The Film: Repulsion (1965)
The Principles: Roman Polanski (Director). Catherine Deneuve. Yvonne Furneaux. Ian Hendry. John Fraser.
The Premise: Carol Ledoux (Deneuve) is a young woman who’s disconnected and anti-social. She has a job and interacts with clients and co-workers (and a dude who wants to date her), but she sleepwalks through every encounter and keeps everyone at a distance. The only person with whom she has any connection at all is her sister Helen (Furneaux). But when Helen goes on holiday with her boyfriend, Carol is left on her own.
Is It Good: It’s fantastic. Compelling and tragic and terrifying, Polanski puts together a tight, churning downward spiral of a movie that balances third-person observation with first-person perspective and sends the viewer through an expressionistic trip straight through the middle of a complete psychotic breakdown.
And maybe that’s a spoiler but maybe it isn’t – I don’t know. But the fact is that from the very beginning Polanski leaves you a little off kilter because everything about Carol is a little off kilter. At first it’s more of a certain, I don’t know, distractableness (that’s not a word). Carol’s a little distant, sure, but she’s pleasant and you can tell she’s trying her best to be a good employee and a good friend, even if she’s obviously 100 miles away. And there’s nothing wrong with that in and of itself, but as the film goes on and we get put a little closer to Carol scene by scene, distractableness becomes anxiety and after her sister leaves and Carol is left completely to her own thoughts, anxiety gives way to psychosis and hallucination. And even as the raw inner workings of her own mind are laid out bare for us as an audience, it becomes that much clearer how impenetrable she really is, because Polanski never – EVER – lets us know who Carol Ledoux really is. There are glimpses and little hints and it’s not hard to come up with a workable theory (though it is hard to discuss those theories without spoiling everything), but the film leaves all the heavy lifting up to the audience.
And there’s a lot to be said for movies that can succeed at that – just drop the viewer into a situation that they watch play out but without any context or exposition. That’s not an easy thing to pull off and here it’s executed masterfully.
Is It Worth A Look: As far as streaming it goes it’s only available on Crackle, which is free and doesn’t require an account or a subscription because every video is littered with ads. They come roughly every ten minutes and they’re not even worked into natural seams in between scenes. And when I watched it on the Crackle app on XBL, every single ad was the exact same :15 Yoplait spot that broke up the black and white tension with Lisa Kudrow’s voice over a bright blue background.
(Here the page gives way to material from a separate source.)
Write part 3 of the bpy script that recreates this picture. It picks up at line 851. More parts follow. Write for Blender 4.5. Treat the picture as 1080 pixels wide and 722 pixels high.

And you should still go watch it (or just buy the Criterion Blu from CHUD).
Random Anecdotes: It’s the first of Polanski’s Apartment Trilogy (that also included Rosemary’s Baby and The Tenant). I haven’t seen The Tenant, but one can assume it shares a lot in common with this and Rosemary’s Baby and for a while after watching this I found myself wondering what his deal with apartments was. But there’s a shot here, somewhere around the second act, where Carol is looking through her peephole at her elderly neighbor, who’s walking with her beagle into their apartment and shut the door behind them. And then it kind of dawned on me – both of these women are in ridiculously close proximity to one another and neither of them really knows anything about the other one. And, well, that’s pretty much true of apartment living in general. That old lady and her beagle had no idea what was going on in the Ledoux’s place, chances are you have no idea what’s going on with the people in your building either. But you’re reeeally close to it, whatever it is. And that’s pretty creepy.
Cinematc Soulmates: Rosemary’s Baby. The Tenant. Carnival of Souls. Glengarry Glen Ross.